Mas quis o destino que em 1988 e 1989 o assunto fosse re-levantado. Em 10/10/1988 o Espelho de Pouso do NAeL Santa Cruz apresentou pane no sistema estabilizador. Foi questionado se o Esq.HS-16 voava sem espelho no período noturno. Com a resposta negativa, nova questão foi feita: e se já estivesse voando e houvesse a pane do espelho e fora do alcance de terra o que o piloto faria? Por razões várias este evento foi unilateralmente mal conduzido e compreendido e provocou o renascimento do cross deck noturno.

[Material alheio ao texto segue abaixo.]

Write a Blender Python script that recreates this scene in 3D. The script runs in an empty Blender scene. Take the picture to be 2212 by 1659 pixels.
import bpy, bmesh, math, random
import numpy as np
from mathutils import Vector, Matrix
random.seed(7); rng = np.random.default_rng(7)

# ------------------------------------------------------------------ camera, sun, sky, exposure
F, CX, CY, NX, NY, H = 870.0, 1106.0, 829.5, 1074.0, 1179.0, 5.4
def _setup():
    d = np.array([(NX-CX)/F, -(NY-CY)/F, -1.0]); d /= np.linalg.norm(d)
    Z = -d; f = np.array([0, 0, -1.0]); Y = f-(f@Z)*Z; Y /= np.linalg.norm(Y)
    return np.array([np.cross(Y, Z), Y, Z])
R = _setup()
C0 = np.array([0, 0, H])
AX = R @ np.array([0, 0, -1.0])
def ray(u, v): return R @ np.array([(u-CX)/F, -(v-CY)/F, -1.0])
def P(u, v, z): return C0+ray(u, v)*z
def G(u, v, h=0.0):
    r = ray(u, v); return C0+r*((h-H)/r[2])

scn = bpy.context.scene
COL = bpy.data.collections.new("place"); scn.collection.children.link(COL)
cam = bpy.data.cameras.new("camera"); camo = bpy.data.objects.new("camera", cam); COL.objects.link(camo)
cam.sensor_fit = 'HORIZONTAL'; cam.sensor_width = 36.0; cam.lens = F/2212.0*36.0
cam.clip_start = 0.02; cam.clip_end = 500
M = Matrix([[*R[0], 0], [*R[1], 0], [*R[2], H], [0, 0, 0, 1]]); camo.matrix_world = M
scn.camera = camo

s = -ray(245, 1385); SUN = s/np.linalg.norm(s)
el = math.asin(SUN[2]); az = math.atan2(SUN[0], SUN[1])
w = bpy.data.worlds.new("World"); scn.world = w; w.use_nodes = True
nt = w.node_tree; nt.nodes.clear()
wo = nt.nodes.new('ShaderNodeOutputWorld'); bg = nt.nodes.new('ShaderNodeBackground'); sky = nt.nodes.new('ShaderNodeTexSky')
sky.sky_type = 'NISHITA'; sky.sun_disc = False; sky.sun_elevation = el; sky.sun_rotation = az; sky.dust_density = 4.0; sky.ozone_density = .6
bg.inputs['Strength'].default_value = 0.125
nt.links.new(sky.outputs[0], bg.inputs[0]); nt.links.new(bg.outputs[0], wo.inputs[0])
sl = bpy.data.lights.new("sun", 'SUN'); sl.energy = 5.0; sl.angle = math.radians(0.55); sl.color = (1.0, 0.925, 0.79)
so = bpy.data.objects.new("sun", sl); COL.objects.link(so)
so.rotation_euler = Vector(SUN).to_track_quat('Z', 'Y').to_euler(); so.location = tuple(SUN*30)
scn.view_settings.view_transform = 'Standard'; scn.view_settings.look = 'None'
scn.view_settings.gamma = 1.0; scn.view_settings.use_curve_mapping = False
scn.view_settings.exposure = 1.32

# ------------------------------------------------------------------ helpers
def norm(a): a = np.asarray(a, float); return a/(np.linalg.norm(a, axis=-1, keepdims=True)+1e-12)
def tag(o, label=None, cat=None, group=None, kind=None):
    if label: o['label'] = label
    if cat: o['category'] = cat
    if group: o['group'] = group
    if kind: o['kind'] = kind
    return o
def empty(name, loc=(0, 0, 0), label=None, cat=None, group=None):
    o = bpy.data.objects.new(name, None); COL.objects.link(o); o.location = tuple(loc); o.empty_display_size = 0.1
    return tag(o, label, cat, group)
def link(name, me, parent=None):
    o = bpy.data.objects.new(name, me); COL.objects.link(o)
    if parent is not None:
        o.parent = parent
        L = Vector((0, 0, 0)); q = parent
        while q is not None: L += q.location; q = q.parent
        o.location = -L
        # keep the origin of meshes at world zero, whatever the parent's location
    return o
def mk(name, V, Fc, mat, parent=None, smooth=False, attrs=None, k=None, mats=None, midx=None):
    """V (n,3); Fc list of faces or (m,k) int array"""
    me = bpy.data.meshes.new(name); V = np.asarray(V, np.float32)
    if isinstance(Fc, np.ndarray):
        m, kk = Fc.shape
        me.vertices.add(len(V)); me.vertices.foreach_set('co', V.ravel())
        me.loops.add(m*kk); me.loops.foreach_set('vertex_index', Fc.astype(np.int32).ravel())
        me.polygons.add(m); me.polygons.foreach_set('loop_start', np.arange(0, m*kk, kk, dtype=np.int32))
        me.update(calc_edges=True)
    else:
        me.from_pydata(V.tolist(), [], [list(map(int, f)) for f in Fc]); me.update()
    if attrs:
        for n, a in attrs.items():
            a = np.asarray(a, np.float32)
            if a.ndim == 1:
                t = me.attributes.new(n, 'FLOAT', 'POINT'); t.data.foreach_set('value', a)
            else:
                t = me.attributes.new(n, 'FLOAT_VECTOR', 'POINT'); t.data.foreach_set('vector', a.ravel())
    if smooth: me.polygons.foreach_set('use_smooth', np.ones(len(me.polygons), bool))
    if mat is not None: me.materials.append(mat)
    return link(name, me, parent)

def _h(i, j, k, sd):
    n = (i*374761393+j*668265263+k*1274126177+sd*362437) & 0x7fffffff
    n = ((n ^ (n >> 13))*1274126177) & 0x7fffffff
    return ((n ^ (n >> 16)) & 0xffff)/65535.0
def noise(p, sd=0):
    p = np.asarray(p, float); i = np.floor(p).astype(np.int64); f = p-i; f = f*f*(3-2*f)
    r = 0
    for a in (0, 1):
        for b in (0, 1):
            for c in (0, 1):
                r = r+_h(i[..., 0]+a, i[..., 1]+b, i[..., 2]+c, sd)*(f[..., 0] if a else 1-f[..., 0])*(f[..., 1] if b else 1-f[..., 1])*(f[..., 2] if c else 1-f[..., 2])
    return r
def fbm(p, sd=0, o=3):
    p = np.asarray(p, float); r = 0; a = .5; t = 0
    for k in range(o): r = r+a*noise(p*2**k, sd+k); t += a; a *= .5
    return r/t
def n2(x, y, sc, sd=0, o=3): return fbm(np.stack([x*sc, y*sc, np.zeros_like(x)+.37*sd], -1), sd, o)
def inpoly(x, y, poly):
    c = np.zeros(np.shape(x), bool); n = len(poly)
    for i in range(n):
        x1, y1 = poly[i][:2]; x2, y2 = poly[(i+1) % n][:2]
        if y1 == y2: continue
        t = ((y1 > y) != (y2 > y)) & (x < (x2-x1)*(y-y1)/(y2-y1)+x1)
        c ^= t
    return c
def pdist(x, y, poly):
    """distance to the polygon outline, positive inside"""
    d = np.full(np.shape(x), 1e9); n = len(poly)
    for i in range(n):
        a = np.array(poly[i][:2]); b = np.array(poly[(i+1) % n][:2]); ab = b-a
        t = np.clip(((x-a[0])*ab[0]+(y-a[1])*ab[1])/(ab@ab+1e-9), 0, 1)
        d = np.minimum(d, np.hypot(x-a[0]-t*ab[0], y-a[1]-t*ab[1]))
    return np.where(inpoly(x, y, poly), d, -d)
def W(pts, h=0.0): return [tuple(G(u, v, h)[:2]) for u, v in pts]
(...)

Havia interesses envolvidos, claro. Havia egos inflados, alguns carentes, outros autoritários além da conta. Havia puxa-saquismo, claro. E havia a verdade dos fatos. A estória por trás do que vivia-se no Inquérito Policial Militar (IPM)-que se apequenou num ipm-iluminava a todos e passou a incomodar seriamente meia dúzia.
Este relato ficcional não quer resgatar nada, nem ninguém. O lugar de cada um e como se conduzir já estava escrito. No entanto, como a história nunca é contada integralmente ( impedindo que se aprenda com os erros) é que existe este relato, para minimizar esta lacuna. O compromisso é com o conhecimento do fato. Hoje os inquestionáveis passaram e foram passados a limpo. A própria Marinha colocou definitivamente os pingos nos ii. Ela mesma revelou um comportamento inadequado de alguns que procuraram soluções no interesse de salvaguardar a própria pele. A verdade impôs-se a tudo e a todos.
Portanto, amigo, aí está a visão de um momento que atormentou a rotina do EsqHS-16, mas que está, definitivamente, no lixo da história aeronaval. E conseguimos isso porque escrevemos o nosso caminho na Marinha com dignidade e profissionalismo.
Estes dados apresentados não esgotam o assunto, pois dramas pessoais foram vividos por vários dos atores. E estas dores estão interligados ao evento cross deck noturno. Mas não foram tratados aqui.
O ocorrido foi resolvido pela Marinha de modo conveniente e encerrou o assunto.